No mais memorável jogo do Botafogo, já no estacionamento com chão de pedras, ouviu o gol de Everton, do São Paulo, que, em um sem-pulo sensacional fez o terceiro, na vitória por 3 a 2, e eliminou o Botafogo do Brasileiro, em 1981, de virada.
Ele não sabia, mas aquela época era o começo da decadência botafoguense.
Parecida com o entardecer que envolvia a cidade, quando ele voltava no carro junto aos familiares, com o sol se escondendo por trás dos prédios da Prestes Maia e da Santos Dumont.
Era muito repetido, na época, o nome de Charles Borer, então presidente do Botafogo. Era um nome que ele admirava, dava uma imagem de força. Só recentemente, ao pesquisar na internet, descobriu que, em vez de ser o patriarca que ele imaginava, o dirigente vendeu o patrimônio botafoguense e repetia frases desvalorizando a torcida e o próprio futebol.

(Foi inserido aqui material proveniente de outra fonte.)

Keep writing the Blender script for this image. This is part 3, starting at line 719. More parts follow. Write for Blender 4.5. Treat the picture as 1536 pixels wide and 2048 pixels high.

A cada dia nos despedimos um pouco mais da infância. Nestas descobertas, há aprendizados e decepções. Exóticas, por serem individuais.
Assim como eram, para ele, as noites daqueles domingos. Quando tudo se tranquilizava. No silêncio do quarto, as imagens do dia, os conhecidos, a Malka, a grama, o Botafogo, as narrações de futebol e o pôr-do-sol se misturavam em seus pensamentos. Antes mesmo dele adormecer, já faziam a vida parecer um sonho.